GIVEN PROBLEM: Include in the output exactly the lines from the opening of the data through the line containing "so, True, 40)", and nothing more.

INFORMATION SHOWN:

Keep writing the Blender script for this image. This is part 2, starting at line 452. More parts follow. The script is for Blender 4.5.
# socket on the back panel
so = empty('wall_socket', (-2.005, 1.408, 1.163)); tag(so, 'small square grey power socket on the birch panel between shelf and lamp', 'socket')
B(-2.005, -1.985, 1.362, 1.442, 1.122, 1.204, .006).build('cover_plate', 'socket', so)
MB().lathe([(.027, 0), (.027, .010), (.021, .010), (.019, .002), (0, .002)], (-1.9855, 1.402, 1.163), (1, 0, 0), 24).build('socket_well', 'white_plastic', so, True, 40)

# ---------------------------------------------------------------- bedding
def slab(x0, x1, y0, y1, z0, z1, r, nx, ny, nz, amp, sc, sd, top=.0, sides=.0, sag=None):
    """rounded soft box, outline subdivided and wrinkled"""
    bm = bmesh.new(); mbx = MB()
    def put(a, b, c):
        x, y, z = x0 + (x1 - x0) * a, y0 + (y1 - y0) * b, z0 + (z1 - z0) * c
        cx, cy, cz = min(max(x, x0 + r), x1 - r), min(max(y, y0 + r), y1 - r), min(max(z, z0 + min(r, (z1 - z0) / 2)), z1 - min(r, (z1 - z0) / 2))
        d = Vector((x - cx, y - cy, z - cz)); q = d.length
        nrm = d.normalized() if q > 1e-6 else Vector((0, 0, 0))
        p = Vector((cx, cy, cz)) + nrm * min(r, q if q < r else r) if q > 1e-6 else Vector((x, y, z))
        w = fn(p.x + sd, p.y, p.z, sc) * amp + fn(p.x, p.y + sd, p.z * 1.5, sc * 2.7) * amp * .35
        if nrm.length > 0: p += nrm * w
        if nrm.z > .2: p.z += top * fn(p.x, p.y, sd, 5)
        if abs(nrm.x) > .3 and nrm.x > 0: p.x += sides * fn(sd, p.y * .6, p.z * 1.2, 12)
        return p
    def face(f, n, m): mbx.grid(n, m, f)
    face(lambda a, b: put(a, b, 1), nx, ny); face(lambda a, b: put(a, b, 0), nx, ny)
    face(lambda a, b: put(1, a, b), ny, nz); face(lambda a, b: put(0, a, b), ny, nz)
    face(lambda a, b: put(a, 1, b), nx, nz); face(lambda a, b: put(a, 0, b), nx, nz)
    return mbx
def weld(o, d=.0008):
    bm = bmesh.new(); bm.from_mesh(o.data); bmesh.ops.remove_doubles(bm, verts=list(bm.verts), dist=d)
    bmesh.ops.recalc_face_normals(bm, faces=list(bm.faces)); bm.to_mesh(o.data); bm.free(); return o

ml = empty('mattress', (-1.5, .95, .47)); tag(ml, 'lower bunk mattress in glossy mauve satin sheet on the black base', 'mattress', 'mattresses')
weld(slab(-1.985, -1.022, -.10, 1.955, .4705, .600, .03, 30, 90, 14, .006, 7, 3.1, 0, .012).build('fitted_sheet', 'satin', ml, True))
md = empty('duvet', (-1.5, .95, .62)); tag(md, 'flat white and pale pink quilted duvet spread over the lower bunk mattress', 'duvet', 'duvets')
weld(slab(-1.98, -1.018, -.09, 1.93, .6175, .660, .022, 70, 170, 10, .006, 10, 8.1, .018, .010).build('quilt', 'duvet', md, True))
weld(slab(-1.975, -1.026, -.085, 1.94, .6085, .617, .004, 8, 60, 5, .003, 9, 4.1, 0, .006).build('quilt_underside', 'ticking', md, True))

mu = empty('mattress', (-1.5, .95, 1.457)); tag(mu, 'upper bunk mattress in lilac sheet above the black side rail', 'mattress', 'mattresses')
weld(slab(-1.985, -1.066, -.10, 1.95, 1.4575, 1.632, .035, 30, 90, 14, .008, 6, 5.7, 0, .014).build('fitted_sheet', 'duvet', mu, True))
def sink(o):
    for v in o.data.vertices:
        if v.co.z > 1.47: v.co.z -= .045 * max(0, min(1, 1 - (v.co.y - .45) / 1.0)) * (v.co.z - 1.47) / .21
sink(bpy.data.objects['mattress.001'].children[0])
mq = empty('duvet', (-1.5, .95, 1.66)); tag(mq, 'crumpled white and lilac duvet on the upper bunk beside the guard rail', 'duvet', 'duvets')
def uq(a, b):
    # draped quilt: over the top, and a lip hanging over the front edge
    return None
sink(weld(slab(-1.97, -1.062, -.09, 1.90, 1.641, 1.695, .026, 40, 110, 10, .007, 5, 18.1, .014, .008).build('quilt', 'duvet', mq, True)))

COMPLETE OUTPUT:
Keep writing the Blender script for this image. This is part 2, starting at line 452. More parts follow. The script is for Blender 4.5.
# socket on the back panel
so = empty('wall_socket', (-2.005, 1.408, 1.163)); tag(so, 'small square grey power socket on the birch panel between shelf and lamp', 'socket')
B(-2.005, -1.985, 1.362, 1.442, 1.122, 1.204, .006).build('cover_plate', 'socket', so)
MB().lathe([(.027, 0), (.027, .010), (.021, .010), (.019, .002), (0, .002)], (-1.9855, 1.402, 1.163), (1, 0, 0), 24).build('socket_well', 'white_plastic', so, True, 40)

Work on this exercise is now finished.